Check Out How To Trade The GDP For Down Under

By Darrell Martin

A primary gauge for most economies is Gross Domestic Product, made up of products and services produced by a country’s economy. Australia is no different. A measure of the change in the inflation-adjusted value of such items, known as the Australian GDP, will be released Tuesday, May 31, at 7:30 PM. The percentage, released quarterly, approximately 65 days from the quarter’s end, can generate the AUD/USD market to move and react.

Using an Iron Condor strategy in combination with Nadex AUD/USD spreads can be a profitable trade setup for this news event. Nadex lists spreads for day traders. A spread will have a floor and a ceiling specifying the range of a market that can be traded long or short. The advantage of the spread is limited risk. There is no loss past the floor or the ceiling. There is no profiting past the floor or ceiling either. Spreads have an expiration time as well. For this Iron Condor, the entry time is 6:00 PM ET and the expiration time is 11:00 PM ET.

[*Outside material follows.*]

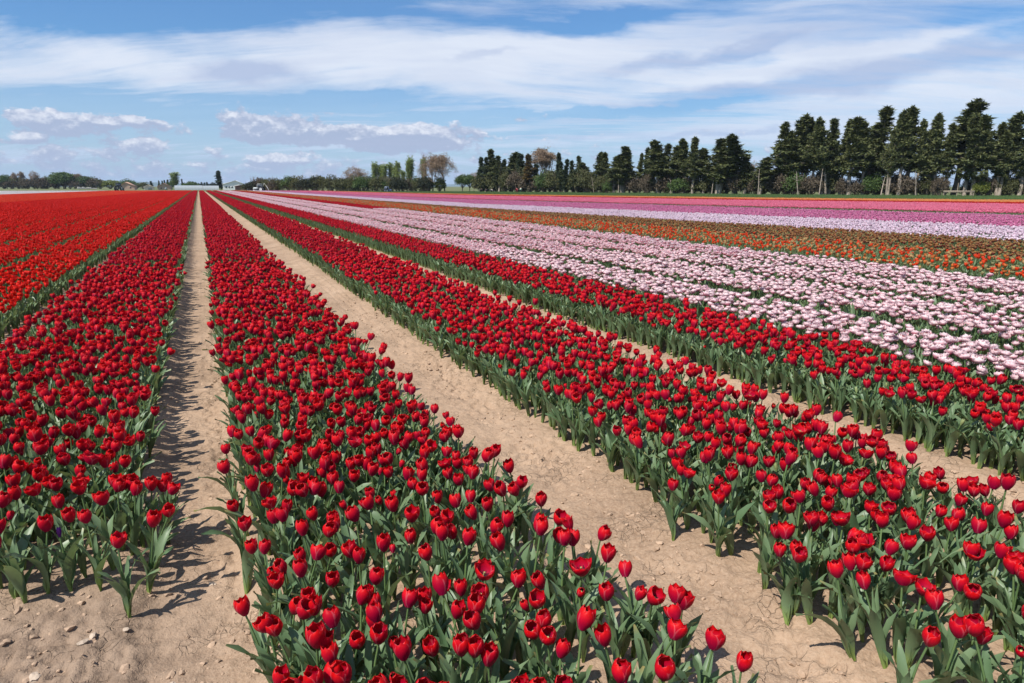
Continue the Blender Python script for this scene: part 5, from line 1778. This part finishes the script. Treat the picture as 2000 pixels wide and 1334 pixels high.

To enter, buy a spread with the ceiling where the market is trading at the time, and sell a spread with the floor where the market is trading at the time. Each spread should have a profit potential of $15 or more for a combined profit potential of $30 or more.

Finding the spreads can be a challenge for some traders, but not when using the spread scanner, designed for trading Nadex spreads and free for all traders at Apex Investing.com. All the necessary information needed to find just the right spread for a trade setup can be found at a glance in one window. For this strategy, just look for spreads with the right profit potential, verify the floor and ceiling parameters and there are the spreads.

The spread offers limited risk having a floor and a ceiling however, stops are still needed to limit risk further and keep it realistic. For any trade, ideally a trader should keep risk lower in relation to reward, or at least have a 1:1 risk reward ratio. For this trade setup, those points would be where the market moved up 60 pips or down 60 pips, and that is where stop limit orders should be placed. Those are the points where the trade would lose more than it’s max potential to profit. The breakeven points for the trade would be where the market hit 30 pips above or 30 pips below. When the market settles anywhere between those breakeven points at expiration, then the trade profits. As long as there are the same number of spreads being bought and sold, more contracts can be traded increasing both risk and profit potential. Typically, this kind of news creates a move in the AUD/USD market and then it tends to pull back, which is the ideal move for this trade strategy.